» The request
Every line of the material that follows must be printed again exactly.

» Information provided
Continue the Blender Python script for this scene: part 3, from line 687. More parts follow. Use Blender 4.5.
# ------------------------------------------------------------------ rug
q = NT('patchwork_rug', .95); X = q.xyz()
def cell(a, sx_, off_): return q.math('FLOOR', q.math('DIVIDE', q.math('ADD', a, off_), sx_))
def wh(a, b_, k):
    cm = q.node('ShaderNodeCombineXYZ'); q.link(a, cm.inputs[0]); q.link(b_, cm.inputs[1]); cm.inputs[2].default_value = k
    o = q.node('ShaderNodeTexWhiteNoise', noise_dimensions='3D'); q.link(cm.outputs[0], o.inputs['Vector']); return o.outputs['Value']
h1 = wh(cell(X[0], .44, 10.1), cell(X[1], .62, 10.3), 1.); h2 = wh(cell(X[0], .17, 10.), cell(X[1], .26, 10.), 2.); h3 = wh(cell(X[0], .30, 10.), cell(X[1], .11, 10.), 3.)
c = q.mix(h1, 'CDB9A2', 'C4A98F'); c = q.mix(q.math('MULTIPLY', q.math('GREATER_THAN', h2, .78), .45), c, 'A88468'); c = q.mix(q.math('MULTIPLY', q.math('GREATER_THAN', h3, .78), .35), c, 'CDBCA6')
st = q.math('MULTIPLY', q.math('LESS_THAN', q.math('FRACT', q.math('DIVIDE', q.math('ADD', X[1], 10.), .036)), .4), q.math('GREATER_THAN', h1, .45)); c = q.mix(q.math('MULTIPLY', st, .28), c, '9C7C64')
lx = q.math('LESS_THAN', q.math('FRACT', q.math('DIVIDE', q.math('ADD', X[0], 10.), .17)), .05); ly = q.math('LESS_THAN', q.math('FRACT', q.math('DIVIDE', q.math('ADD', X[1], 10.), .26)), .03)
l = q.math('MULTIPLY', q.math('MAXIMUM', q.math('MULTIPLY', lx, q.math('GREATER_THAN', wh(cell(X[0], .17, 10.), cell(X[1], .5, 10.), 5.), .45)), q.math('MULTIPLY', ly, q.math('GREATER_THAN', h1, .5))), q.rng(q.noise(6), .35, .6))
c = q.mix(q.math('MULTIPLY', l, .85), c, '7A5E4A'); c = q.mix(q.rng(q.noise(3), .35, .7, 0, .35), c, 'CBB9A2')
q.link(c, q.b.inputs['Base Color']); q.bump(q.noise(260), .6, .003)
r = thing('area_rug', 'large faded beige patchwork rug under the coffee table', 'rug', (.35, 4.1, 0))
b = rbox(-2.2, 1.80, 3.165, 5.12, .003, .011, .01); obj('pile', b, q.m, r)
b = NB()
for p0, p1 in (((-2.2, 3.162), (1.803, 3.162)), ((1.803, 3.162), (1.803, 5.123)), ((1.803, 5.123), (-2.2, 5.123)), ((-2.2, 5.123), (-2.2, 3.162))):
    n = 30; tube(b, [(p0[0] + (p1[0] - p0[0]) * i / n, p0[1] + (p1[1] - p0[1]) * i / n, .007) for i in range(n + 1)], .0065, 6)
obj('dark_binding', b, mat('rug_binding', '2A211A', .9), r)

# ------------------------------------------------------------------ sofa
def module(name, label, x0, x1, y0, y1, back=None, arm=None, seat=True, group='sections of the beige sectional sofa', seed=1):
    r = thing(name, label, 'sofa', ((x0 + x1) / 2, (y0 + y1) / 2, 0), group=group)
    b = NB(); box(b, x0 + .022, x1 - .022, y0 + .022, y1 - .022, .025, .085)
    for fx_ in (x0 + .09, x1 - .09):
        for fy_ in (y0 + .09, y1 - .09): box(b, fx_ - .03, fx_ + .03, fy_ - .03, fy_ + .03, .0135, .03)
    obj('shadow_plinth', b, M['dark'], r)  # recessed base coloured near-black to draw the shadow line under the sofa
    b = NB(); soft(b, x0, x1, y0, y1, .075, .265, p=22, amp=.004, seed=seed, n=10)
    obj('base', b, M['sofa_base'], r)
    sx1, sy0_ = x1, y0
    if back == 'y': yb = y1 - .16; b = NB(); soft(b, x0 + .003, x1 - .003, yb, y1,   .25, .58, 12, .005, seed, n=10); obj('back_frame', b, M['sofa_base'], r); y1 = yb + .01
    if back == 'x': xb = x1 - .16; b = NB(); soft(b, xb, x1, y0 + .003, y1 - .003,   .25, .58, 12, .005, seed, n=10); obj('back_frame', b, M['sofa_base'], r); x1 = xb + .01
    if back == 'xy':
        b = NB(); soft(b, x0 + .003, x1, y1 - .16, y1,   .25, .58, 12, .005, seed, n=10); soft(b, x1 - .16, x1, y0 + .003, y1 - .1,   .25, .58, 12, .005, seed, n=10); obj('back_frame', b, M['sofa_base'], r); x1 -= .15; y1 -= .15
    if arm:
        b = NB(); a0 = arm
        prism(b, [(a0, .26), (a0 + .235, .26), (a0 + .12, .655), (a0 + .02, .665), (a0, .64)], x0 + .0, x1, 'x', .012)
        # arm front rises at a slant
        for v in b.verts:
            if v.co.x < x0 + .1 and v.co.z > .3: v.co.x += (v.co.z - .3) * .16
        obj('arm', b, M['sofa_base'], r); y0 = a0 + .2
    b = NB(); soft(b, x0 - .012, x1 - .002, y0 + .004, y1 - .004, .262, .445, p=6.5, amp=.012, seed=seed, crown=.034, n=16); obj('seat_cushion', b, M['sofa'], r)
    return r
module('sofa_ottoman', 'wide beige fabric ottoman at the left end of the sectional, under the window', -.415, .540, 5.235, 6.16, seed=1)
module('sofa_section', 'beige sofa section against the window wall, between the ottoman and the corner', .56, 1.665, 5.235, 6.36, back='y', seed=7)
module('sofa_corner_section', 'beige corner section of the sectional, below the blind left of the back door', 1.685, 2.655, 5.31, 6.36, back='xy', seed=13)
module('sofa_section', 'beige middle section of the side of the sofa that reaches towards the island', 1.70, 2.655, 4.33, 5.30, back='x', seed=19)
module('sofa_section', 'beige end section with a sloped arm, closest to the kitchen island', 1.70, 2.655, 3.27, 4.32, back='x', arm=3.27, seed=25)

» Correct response
Continue the Blender Python script for this scene: part 3, from line 687. More parts follow. Use Blender 4.5.
# ------------------------------------------------------------------ rug
q = NT('patchwork_rug', .95); X = q.xyz()
def cell(a, sx_, off_): return q.math('FLOOR', q.math('DIVIDE', q.math('ADD', a, off_), sx_))
def wh(a, b_, k):
    cm = q.node('ShaderNodeCombineXYZ'); q.link(a, cm.inputs[0]); q.link(b_, cm.inputs[1]); cm.inputs[2].default_value = k
    o = q.node('ShaderNodeTexWhiteNoise', noise_dimensions='3D'); q.link(cm.outputs[0], o.inputs['Vector']); return o.outputs['Value']
h1 = wh(cell(X[0], .44, 10.1), cell(X[1], .62, 10.3), 1.); h2 = wh(cell(X[0], .17, 10.), cell(X[1], .26, 10.), 2.); h3 = wh(cell(X[0], .30, 10.), cell(X[1], .11, 10.), 3.)
c = q.mix(h1, 'CDB9A2', 'C4A98F'); c = q.mix(q.math('MULTIPLY', q.math('GREATER_THAN', h2, .78), .45), c, 'A88468'); c = q.mix(q.math('MULTIPLY', q.math('GREATER_THAN', h3, .78), .35), c, 'CDBCA6')
st = q.math('MULTIPLY', q.math('LESS_THAN', q.math('FRACT', q.math('DIVIDE', q.math('ADD', X[1], 10.), .036)), .4), q.math('GREATER_THAN', h1, .45)); c = q.mix(q.math('MULTIPLY', st, .28), c, '9C7C64')
lx = q.math('LESS_THAN', q.math('FRACT', q.math('DIVIDE', q.math('ADD', X[0], 10.), .17)), .05); ly = q.math('LESS_THAN', q.math('FRACT', q.math('DIVIDE', q.math('ADD', X[1], 10.), .26)), .03)
l = q.math('MULTIPLY', q.math('MAXIMUM', q.math('MULTIPLY', lx, q.math('GREATER_THAN', wh(cell(X[0], .17, 10.), cell(X[1], .5, 10.), 5.), .45)), q.math('MULTIPLY', ly, q.math('GREATER_THAN', h1, .5))), q.rng(q.noise(6), .35, .6))
c = q.mix(q.math('MULTIPLY', l, .85), c, '7A5E4A'); c = q.mix(q.rng(q.noise(3), .35, .7, 0, .35), c, 'CBB9A2')
q.link(c, q.b.inputs['Base Color']); q.bump(q.noise(260), .6, .003)
r = thing('area_rug', 'large faded beige patchwork rug under the coffee table', 'rug', (.35, 4.1, 0))
b = rbox(-2.2, 1.80, 3.165, 5.12, .003, .011, .01); obj('pile', b, q.m, r)
b = NB()
for p0, p1 in (((-2.2, 3.162), (1.803, 3.162)), ((1.803, 3.162), (1.803, 5.123)), ((1.803, 5.123), (-2.2, 5.123)), ((-2.2, 5.123), (-2.2, 3.162))):
    n = 30; tube(b, [(p0[0] + (p1[0] - p0[0]) * i / n, p0[1] + (p1[1] - p0[1]) * i / n, .007) for i in range(n + 1)], .0065, 6)
obj('dark_binding', b, mat('rug_binding', '2A211A', .9), r)

# ------------------------------------------------------------------ sofa
def module(name, label, x0, x1, y0, y1, back=None, arm=None, seat=True, group='sections of the beige sectional sofa', seed=1):
    r = thing(name, label, 'sofa', ((x0 + x1) / 2, (y0 + y1) / 2, 0), group=group)
    b = NB(); box(b, x0 + .022, x1 - .022, y0 + .022, y1 - .022, .025, .085)
    for fx_ in (x0 + .09, x1 - .09):
        for fy_ in (y0 + .09, y1 - .09): box(b, fx_ - .03, fx_ + .03, fy_ - .03, fy_ + .03, .0135, .03)
    obj('shadow_plinth', b, M['dark'], r)  # recessed base coloured near-black to draw the shadow line under the sofa
    b = NB(); soft(b, x0, x1, y0, y1, .075, .265, p=22, amp=.004, seed=seed, n=10)
    obj('base', b, M['sofa_base'], r)
    sx1, sy0_ = x1, y0
    if back == 'y': yb = y1 - .16; b = NB(); soft(b, x0 + .003, x1 - .003, yb, y1,   .25, .58, 12, .005, seed, n=10); obj('back_frame', b, M['sofa_base'], r); y1 = yb + .01
    if back == 'x': xb = x1 - .16; b = NB(); soft(b, xb, x1, y0 + .003, y1 - .003,   .25, .58, 12, .005, seed, n=10); obj('back_frame', b, M['sofa_base'], r); x1 = xb + .01
    if back == 'xy':
        b = NB(); soft(b, x0 + .003, x1, y1 - .16, y1,   .25, .58, 12, .005, seed, n=10); soft(b, x1 - .16, x1, y0 + .003, y1 - .1,   .25, .58, 12, .005, seed, n=10); obj('back_frame', b, M['sofa_base'], r); x1 -= .15; y1 -= .15
    if arm:
        b = NB(); a0 = arm
        prism(b, [(a0, .26), (a0 + .235, .26), (a0 + .12, .655), (a0 + .02, .665), (a0, .64)], x0 + .0, x1, 'x', .012)
        # arm front rises at a slant
        for v in b.verts:
            if v.co.x < x0 + .1 and v.co.z > .3: v.co.x += (v.co.z - .3) * .16
        obj('arm', b, M['sofa_base'], r); y0 = a0 + .2
    b = NB(); soft(b, x0 - .012, x1 - .002, y0 + .004, y1 - .004, .262, .445, p=6.5, amp=.012, seed=seed, crown=.034, n=16); obj('seat_cushion', b, M['sofa'], r)
    return r
module('sofa_ottoman', 'wide beige fabric ottoman at the left end of the sectional, under the window', -.415, .540, 5.235, 6.16, seed=1)
module('sofa_section', 'beige sofa section against the window wall, between the ottoman and the corner', .56, 1.665, 5.235, 6.36, back='y', seed=7)
module('sofa_corner_section', 'beige corner section of the sectional, below the blind left of the back door', 1.685, 2.655, 5.31, 6.36, back='xy', seed=13)
module('sofa_section', 'beige middle section of the side of the sofa that reaches towards the island', 1.70, 2.655, 4.33, 5.30, back='x', seed=19)
module('sofa_section', 'beige end section with a sloped arm, closest to the kitchen island', 1.70, 2.655, 3.27, 4.32, back='x', arm=3.27, seed=25)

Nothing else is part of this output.